Once again my love for hockey superseded everything else. My priorities have always been so fucked up when hockey is involved. I did indeed play my two hour hockey game while Bonnie curled up and slept in the back seat of my Honda. I still to this very day cannot believe I went to play hockey while letting the girl I loved sleep in my car.
It was well after 2 am by the time I got changed and back out to my car. I had changed quickly and skipped the weekly breakfast at the Sky Ranch to get Bonnie home. Bonnie was sleeping and woke up when I started the car. She seemed to be in a better mood as I drove her home where we were just talking and saying our goodnights before she got out of my car.

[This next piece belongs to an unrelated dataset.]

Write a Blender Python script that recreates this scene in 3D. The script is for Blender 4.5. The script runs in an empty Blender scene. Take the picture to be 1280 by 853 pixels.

All of sudden and out of the darkness Greg had come up from behind and opened Bonnie’s car door. He scared the shit out of both of us. He asked her where she had been for the last four hours while he waited outside for her to show up. He then told her that they were finished just before he slammed the door and walked down the street behind my car. Bonnie was crying, she was even more upset than anytime she had been that evening.
What do I do now?
I got out of my car and caught up to Greg where we both sat on the curb. I assured him that Bonnie had only gone to my hockey game. She slept in my car because she didn’t want to be alone after leaving his house earlier. She was very upset and nothing happened between us behind his back. I told him I was just trying to be a friend. I then looked him straight in the eye and I told him that if he did not go back to Bonnie and decided to keep walking, he would lose her for good.
I promised him that.
It was almost 3 am Sunday morning as I drove away from Bonnie’s apartment building. Greg had his arm around Bonnie as they headed up to her apartment. I remember thinking to myself how it could just have easily been me with my arm around Bonnie.
It had been such a bazaar Saturday night to say the least. I had blown my one and only chance to be with Bonnie when it looked like I would never even have a chance. On my drive back home I remember convincing myself that I probably didn’t deserve a girl like Bonnie anyway.
She was way out of my league and yes, I truly was a fuck’n moron.